» Exercise directions
Begin with the first line and repeat exactly through the line containing "mb.make('panel',[M_paper,M_black,M_pmid,M_pdark],parent=e)"; leave every image out.

◆ ◆ ◆ ◆

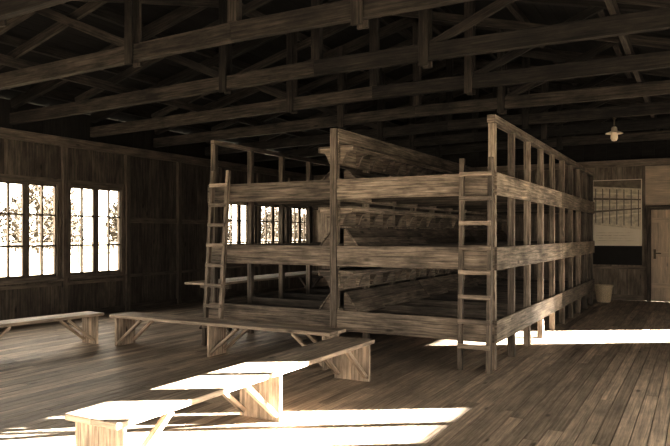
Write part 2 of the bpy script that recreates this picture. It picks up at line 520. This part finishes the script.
# ------------------------------------------------------------------ poster: large printed photograph on back wall
e=empty('exhibition_poster',(-1.625,Y1-0.03,0))
mb=MB()
mb.box(-0.52,0.52,-0.025,0.0,1.23,2.74,0)
mb.box(-0.52,0.52,-0.02,0.0,0.80,1.228,1)
def quad(p,mat,d):
    mb.prism(p,'xz',-0.0252-d,-0.0250,mat)
quad([(-0.50,1.72),(0.50,1.60),(0.50,2.72),(-0.50,2.72)],2,0.001)
quad([(-0.50,2.60),(0.50,2.52),(0.50,2.72),(-0.50,2.72)],3,0.002)
for i in range(5):
    z=1.84+i*0.15
    quad([(-0.50,z),(0.50,z+0.12-i*0.05),(0.50,z+0.145-i*0.05),(-0.50,z+0.045)],3 if i%2 else 0,0.003)
for i in range(7):
    x=-0.46+i*0.15
    quad([(x,1.76-i*0.015),(x+0.018,1.76-i*0.015),(x+0.018,2.55-i*0.01),(x,2.55-i*0.01)],3,0.004)
for i in range(4):
    z=1.52-i*0.06
    quad([(-0.44,z),(0.2+random.uniform(0,0.2),z),(0.2+random.uniform(0,0.2),z+0.014),(-0.44,z+0.014)],2,0.001)
mb.make('panel',[M_paper,M_black,M_pmid,M_pdark],parent=e)

# ------------------------------------------------------------------ waste basket
def basket(loc):
    e=empty('wicker_basket',loc)
    n=24; mb=MB()
    h=0.36
    for i in range(n):
        a=2*math.pi*i/n
        mb.beam((0.13*math.cos(a),0.13*math.sin(a),0.01),(0.18*math.cos(a),0.18*math.sin(a),h),0.018,0.01,up=(math.cos(a),math.sin(a),0))
    for k2 in range(12):
        z=0.02+k2*0.03; r=0.132+0.05*z/h
        for i in range(n):
            a=2*math.pi*i/n; b=2*math.pi*(i+1)/n; o=0.006 if (i+k2)%2 else -0.004
            mb.beam(((r+o)*math.cos(a),(r+o)*math.sin(a),z),((r+o)*math.cos(b),(r+o)*math.sin(b),z),0.012,0.022)
    for i in range(n):
        a=2*math.pi*i/n; b=2*math.pi*(i+1)/n
        mb.beam((0.185*math.cos(a),0.185*math.sin(a),h),(0.185*math.cos(b),0.185*math.sin(b),h),0.03,0.03)
        mb.prism([(0,0),(0.13*math.cos(a),0.13*math.sin(a)),(0.13*math.cos(b),0.13*math.sin(b))],'xy',0.0,0.01)
    mb.make('weave',[M_wick],parent=e)
basket((-1.83,15.6,0))

# ------------------------------------------------------------------ pendant lamp (lathe)
def lathe(name,prof,mat,parent,n=28):
    vs=[];fs=[]
    for r,z in prof:
        for i in range(n):
            a=2*math.pi*i/n; vs.append((r*math.cos(a),r*math.sin(a),z))
    for j in range(len(prof)-1):
        for i in range(n):
            fs.append((j*n+i,j*n+(i+1)%n,(j+1)*n+(i+1)%n,(j+1)*n+i))
    me=bpy.data.meshes.new(name); me.from_pydata(vs,[],fs); me.materials.append(mat)
    for p in me.polygons: p.use_smooth=True
    o=bpy.data.objects.new(name,me); scn.collection.objects.link(o); o.parent=parent
    return o
e=empty('pendant_lamp',(-1.20,11.6,0))
lathe('shade',[(0.03,3.25),(0.045,3.23),(0.05,3.18),(0.13,3.15),(0.14,3.135),(0.13,3.140),(0.05,3.165),(0.0,3.17)],M_enamel,e)
lathe('globe',[(0.0,3.01),(0.04,3.02),(0.06,3.06),(0.055,3.12),(0.04,3.16)],M_enamel,e)
lathe('stem',[(0.0,3.41),(0.035,3.41),(0.035,3.38),(0.012,3.37),(0.012,3.24)],M_metal,e)

# ------------------------------------------------------------------ outside
me=bpy.data.meshes.new('ground')
me.from_pydata([(-200,-150,-0.35),(150,-150,-0.35),(150,250,-0.35),(-200,250,-0.35)],[],[(0,1,2,3)])
me.materials.append(M_ground); o=bpy.data.objects.new('ground_outside',me); scn.collection.objects.link(o)
mb=MB()
def tree(x,y,h):
    mb.beam((x,y,-0.35),(x+random.uniform(-.2,.2),y,h*0.8),0.28,0.28,up=(1,0,0))
    for i in range(9):
        a=random.uniform(0,6.28); z=random.uniform(0.25,0.75)*h; L=random.uniform(0.2,0.35)*h
        mb.beam((x,y,z),(x+L*math.cos(a),y+L*math.sin(a),z+L*0.8),0.08,0.08)
    for i in range(330):
        a=random.uniform(0,6.28); t=random.random()**1.2; z=(0.02+0.98*t)*h
        r=random.random()**0.5*h*0.36*math.sin(math.pi*min(1,0.25+0.7*t))
        p=Vector((x+r*math.cos(a),y+r*math.sin(a),z))
        q=p+Vector((random.uniform(-1,1),random.uniform(-1,1),random.uniform(-.4,1)))*0.5
        mb.beam(p,q,random.uniform(.10,.28),random.uniform(.06,.12))
for i in range(100):
    tree(-random.uniform(55,80),-16+i*1.5+random.uniform(-1,1),random.uniform(4.0,7.5))
mb.make('tree_line',[M_tree])
mb=MB()
for i in range(60):
    y=-10+i*2.5
    mb.box(-30.05,-29.95,y,y+0.1,-0.35,1.1)
for z in (0.35,0.95): mb.box(-29.95,-29.91,-10,140,z,z+0.09)
mb.make('paddock_fence',[M_tree])

# ------------------------------------------------------------------ light
wd=bpy.data.worlds.new('World'); scn.world=wd; wd.use_nodes=True
bg=wd.node_tree.nodes['Background']; bg.inputs[0].default_value=(1.0,0.92,0.80,1); bg.inputs[1].default_value=7.6
sl=bpy.data.lights.new('sun','SUN'); sl.energy=135; sl.angle=math.radians(0.5); sl.color=(1,0.95,0.87)
so=bpy.data.objects.new('sun',sl); scn.collection.objects.link(so)
el=math.atan(0.184); d=Vector((-0.835*math.cos(el),-0.55*math.cos(el),-math.sin(el))).normalized()
so.rotation_euler=d.to_track_quat('-Z','Y').to_euler(); so.location=(10,10,8)
def portal(loc,sx,sy,rot):
    l=bpy.data.lights.new('window_portal','AREA'); l.shape='RECTANGLE'; l.size=sx; l.size_y=sy
    l.cycles.is_portal=True
    o=bpy.data.objects.new('window_portal',l); scn.collection.objects.link(o)
    o.location=loc; o.rotation_euler=rot
hz=WZ1-WZ0
portal((XL-0.14,3.4,zc),hz,11.6,(0,math.radians(-90),0))
portal((XL-0.14,14.2,zc),hz,4.0,(0,math.radians(-90),0))
portal((XR+0.2,2.8,zc),hz,10.4,(0,math.radians(90),0))
portal((XR+0.26,12.375,0.56),1.12,1.55,(0,math.radians(90),0))
portal((RX,Y0-0.13,zc),10.5,hz,(math.radians(90),0,0))

cam=bpy.data.cameras.new('camera'); co=bpy.data.objects.new('camera',cam); scn.collection.objects.link(co)
co.location=(0,0,1.5); co.rotation_euler=(math.radians(90),0,math.radians(28.9))
cam.sensor_width=36; cam.lens=658*36/670; cam.shift_y=11/670; cam.clip_end=600
scn.camera=co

◆ ◆ ◆ ◆

» Exercise result
Write part 2 of the bpy script that recreates this picture. It picks up at line 520. This part finishes the script.
# ------------------------------------------------------------------ poster: large printed photograph on back wall
e=empty('exhibition_poster',(-1.625,Y1-0.03,0))
mb=MB()
mb.box(-0.52,0.52,-0.025,0.0,1.23,2.74,0)
mb.box(-0.52,0.52,-0.02,0.0,0.80,1.228,1)
def quad(p,mat,d):
    mb.prism(p,'xz',-0.0252-d,-0.0250,mat)
quad([(-0.50,1.72),(0.50,1.60),(0.50,2.72),(-0.50,2.72)],2,0.001)
quad([(-0.50,2.60),(0.50,2.52),(0.50,2.72),(-0.50,2.72)],3,0.002)
for i in range(5):
    z=1.84+i*0.15
    quad([(-0.50,z),(0.50,z+0.12-i*0.05),(0.50,z+0.145-i*0.05),(-0.50,z+0.045)],3 if i%2 else 0,0.003)
for i in range(7):
    x=-0.46+i*0.15
    quad([(x,1.76-i*0.015),(x+0.018,1.76-i*0.015),(x+0.018,2.55-i*0.01),(x,2.55-i*0.01)],3,0.004)
for i in range(4):
    z=1.52-i*0.06
    quad([(-0.44,z),(0.2+random.uniform(0,0.2),z),(0.2+random.uniform(0,0.2),z+0.014),(-0.44,z+0.014)],2,0.001)
mb.make('panel',[M_paper,M_black,M_pmid,M_pdark],parent=e)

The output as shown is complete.